Black and white photography. That’s what I cut my photographic teeth on.
When I was in high school my dad put a darkroom in the 2nd closet of the room that would become my bedroom. We weren’t rich, so all we could afford was the equipment for black and white photography. That was perfect, I learned a lot about photography by taking and developing my own B&W photos.
Here are some of them.
We lived on the edge of town, right at the feet of the Wasatch mountains. That meant our neighborhood was the winter feeding grounds for the deer.
Main Street in Salt Lake City, circa 1977. That’s the Salt Lake LDS Temple on the right, and right in the middle of Main Street and South Temple Street was a statue of Brigham Young. Traffic had to go around him. He’s been relocated up half a block, to that almost traffic-free block in the picture that has become a park between the Temple and the Church Office Buildings.

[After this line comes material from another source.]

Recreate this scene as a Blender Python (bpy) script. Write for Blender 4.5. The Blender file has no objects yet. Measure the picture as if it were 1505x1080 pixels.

If you’ve seen the movie “Butch Cassidy and the Sundance Kid”, you may recognize this building. It’s in the Southern Utah ghost town of Grafton, where they filmed several scenes from that movie.
The Bonneville Salt Flats are an eerie place. I went out there on a cloudy, moon-free night and it was so dark I almost lost the car just walking 10 feet away from it. I took this picture another night when it was clear and a full moon. The salt reflected so much of the moonlight that I could take this picture without a flash.
Freeway-to-be. The I-215 belt route around Salt Lake City, before it was finished.
And finally, my brother and his 1978 Ford Country Squire towing a boat – as we leave for Lake Powell. Yeah, the back is sagging a little bit, but it made it all the way down there like that.
For more Monochrome photos go to:
1 comment:
I love that you pulled these out of your archives, and I love that you got your start with B&W. My first photos were monochrome, as well. The camp I attended had a B&W darkroom, and they handed a camera to me and told me to wander the camp and bring back whatever pictures I wished. Score! I remember thinking how hard that would be with no color, but then realized I could compensate with composition.
Which is exactly what your pictures have done here. Even then you had an eye for shapes and depth. These rule!